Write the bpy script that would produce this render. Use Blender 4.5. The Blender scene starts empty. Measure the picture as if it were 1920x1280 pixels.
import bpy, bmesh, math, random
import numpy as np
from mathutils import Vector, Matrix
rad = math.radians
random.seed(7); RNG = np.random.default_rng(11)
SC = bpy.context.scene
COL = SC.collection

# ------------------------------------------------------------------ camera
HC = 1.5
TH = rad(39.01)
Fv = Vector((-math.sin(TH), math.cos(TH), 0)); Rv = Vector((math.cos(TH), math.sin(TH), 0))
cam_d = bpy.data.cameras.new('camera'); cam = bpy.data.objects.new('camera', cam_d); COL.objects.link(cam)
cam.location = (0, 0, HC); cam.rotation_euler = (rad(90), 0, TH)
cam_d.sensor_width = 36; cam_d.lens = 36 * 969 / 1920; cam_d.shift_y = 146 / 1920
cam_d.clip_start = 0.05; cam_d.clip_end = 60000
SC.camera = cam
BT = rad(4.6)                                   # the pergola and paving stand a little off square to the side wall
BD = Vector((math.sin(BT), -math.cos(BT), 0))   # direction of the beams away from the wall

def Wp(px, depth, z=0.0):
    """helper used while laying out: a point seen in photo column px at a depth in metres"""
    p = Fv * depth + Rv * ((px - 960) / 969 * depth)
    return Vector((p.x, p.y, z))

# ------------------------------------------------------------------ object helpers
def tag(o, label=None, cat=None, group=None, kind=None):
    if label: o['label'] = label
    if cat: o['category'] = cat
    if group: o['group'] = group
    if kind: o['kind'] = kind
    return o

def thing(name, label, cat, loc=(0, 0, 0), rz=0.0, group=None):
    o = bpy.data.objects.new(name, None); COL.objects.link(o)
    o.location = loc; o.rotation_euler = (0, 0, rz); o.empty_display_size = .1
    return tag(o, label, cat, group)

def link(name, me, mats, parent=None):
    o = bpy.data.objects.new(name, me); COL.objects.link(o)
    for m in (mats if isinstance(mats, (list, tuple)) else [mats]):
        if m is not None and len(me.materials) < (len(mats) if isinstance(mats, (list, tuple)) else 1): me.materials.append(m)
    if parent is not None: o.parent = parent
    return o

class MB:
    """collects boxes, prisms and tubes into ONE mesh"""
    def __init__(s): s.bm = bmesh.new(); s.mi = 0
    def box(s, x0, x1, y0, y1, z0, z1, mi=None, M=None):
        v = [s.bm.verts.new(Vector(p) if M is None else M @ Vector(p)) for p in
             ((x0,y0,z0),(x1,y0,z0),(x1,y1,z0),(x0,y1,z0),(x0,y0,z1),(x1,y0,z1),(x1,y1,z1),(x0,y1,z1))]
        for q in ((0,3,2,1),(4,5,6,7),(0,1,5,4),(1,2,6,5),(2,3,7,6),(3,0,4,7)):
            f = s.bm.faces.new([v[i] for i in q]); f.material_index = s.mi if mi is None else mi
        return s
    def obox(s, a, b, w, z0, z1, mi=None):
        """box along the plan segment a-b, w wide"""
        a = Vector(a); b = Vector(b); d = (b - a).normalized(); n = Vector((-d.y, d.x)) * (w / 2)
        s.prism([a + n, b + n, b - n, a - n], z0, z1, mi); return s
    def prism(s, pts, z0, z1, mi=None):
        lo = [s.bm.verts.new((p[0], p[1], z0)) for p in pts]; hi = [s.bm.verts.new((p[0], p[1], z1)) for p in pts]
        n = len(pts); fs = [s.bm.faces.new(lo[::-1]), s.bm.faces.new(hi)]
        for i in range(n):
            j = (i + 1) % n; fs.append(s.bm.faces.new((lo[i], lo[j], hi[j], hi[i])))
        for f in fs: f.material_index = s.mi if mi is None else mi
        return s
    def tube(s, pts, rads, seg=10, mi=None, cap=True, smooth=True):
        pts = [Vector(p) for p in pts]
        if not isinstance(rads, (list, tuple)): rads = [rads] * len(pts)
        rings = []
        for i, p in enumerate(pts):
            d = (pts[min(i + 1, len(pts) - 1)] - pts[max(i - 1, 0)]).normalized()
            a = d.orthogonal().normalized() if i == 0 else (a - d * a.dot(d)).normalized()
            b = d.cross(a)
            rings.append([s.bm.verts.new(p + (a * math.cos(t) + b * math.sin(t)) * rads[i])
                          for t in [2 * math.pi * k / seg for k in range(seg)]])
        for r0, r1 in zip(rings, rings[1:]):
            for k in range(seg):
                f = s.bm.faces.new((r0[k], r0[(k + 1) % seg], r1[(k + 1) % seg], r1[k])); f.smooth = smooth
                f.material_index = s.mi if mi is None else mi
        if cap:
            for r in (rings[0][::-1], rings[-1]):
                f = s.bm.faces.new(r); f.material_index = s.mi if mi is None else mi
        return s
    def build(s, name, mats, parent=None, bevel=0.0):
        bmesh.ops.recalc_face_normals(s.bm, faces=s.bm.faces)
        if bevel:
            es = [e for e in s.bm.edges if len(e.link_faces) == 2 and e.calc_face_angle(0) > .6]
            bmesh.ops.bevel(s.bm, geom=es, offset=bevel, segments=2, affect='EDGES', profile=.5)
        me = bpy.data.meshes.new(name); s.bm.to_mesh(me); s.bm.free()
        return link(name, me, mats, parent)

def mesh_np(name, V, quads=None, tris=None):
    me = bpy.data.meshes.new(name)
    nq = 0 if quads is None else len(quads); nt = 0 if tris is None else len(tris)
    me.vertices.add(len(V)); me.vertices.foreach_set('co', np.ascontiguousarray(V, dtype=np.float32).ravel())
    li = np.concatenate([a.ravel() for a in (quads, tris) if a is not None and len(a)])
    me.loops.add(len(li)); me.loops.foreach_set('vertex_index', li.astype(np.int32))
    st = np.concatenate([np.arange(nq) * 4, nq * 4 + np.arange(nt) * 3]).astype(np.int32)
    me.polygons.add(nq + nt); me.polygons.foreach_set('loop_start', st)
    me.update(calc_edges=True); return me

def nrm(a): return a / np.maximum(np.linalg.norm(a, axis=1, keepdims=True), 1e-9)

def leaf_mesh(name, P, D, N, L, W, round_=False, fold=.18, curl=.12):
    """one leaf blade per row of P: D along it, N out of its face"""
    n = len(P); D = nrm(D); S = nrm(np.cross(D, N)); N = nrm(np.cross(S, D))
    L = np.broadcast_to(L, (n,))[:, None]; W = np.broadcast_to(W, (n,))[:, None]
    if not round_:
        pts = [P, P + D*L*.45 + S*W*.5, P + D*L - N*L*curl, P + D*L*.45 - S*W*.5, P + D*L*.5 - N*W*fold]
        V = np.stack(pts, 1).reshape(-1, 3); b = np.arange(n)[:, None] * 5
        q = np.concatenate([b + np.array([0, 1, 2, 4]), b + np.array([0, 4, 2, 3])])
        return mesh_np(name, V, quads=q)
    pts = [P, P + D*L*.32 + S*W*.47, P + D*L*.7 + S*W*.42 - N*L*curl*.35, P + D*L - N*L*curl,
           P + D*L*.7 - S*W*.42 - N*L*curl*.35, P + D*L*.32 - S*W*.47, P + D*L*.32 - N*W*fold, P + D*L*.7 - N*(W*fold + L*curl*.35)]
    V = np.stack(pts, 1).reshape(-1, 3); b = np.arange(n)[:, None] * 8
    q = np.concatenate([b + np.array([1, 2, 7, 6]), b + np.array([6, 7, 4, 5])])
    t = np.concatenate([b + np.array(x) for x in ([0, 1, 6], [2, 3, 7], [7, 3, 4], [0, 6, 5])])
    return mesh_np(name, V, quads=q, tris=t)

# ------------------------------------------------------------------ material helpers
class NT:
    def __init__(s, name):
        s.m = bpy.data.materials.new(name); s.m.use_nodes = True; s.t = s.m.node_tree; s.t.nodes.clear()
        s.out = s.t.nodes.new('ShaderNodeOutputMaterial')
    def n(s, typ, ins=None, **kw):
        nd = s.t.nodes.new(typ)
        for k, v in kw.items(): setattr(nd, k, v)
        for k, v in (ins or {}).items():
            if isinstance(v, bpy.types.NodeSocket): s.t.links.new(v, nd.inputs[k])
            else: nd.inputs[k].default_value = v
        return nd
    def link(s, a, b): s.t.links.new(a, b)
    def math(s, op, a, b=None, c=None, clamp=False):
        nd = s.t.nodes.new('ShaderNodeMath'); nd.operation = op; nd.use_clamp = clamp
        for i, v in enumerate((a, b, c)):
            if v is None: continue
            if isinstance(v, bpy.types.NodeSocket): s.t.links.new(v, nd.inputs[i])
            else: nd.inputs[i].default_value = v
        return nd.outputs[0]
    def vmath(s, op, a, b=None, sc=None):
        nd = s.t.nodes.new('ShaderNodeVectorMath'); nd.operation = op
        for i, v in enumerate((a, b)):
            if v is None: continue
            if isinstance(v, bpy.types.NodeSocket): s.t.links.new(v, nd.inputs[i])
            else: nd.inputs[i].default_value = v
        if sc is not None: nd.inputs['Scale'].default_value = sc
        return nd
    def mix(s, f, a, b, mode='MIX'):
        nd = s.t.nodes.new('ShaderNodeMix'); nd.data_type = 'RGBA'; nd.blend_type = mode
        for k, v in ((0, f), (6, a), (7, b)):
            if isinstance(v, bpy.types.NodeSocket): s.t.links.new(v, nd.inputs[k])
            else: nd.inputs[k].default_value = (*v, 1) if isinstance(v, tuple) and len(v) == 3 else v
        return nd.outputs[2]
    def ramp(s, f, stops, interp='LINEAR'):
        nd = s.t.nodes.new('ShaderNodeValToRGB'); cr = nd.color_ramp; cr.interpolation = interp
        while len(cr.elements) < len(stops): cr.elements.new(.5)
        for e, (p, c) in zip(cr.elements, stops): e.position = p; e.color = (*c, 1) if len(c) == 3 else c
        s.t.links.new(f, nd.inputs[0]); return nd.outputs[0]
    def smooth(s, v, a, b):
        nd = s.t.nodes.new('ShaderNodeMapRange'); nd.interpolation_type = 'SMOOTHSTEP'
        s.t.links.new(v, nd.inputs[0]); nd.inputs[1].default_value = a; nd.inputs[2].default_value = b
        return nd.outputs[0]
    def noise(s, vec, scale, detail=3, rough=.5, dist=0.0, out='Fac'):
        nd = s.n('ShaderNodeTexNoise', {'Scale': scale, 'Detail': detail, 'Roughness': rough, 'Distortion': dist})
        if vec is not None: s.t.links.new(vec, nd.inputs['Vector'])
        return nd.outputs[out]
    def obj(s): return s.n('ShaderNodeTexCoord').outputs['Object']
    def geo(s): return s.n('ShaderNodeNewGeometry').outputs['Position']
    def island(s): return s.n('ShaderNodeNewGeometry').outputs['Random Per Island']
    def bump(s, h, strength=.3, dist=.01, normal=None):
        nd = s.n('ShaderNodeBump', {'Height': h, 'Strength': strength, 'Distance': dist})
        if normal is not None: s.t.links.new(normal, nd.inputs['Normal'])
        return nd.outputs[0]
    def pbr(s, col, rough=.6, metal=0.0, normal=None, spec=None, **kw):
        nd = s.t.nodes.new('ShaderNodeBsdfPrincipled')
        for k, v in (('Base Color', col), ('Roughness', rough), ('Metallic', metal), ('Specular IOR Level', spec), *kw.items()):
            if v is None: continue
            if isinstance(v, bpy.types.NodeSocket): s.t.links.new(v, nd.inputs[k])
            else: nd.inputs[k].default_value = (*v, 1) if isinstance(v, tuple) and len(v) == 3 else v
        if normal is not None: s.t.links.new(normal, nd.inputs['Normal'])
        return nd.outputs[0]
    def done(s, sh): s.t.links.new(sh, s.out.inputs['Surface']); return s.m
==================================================
Write out, unaltered, the lines from the opening of the listing through the line that includes "COL = SC.collection".

_Task solution_
Write the bpy script that would produce this render. Use Blender 4.5. The Blender scene starts empty. Measure the picture as if it were 1920x1280 pixels.
import bpy, bmesh, math, random
import numpy as np
from mathutils import Vector, Matrix
rad = math.radians
random.seed(7); RNG = np.random.default_rng(11)
SC = bpy.context.scene
COL = SC.collection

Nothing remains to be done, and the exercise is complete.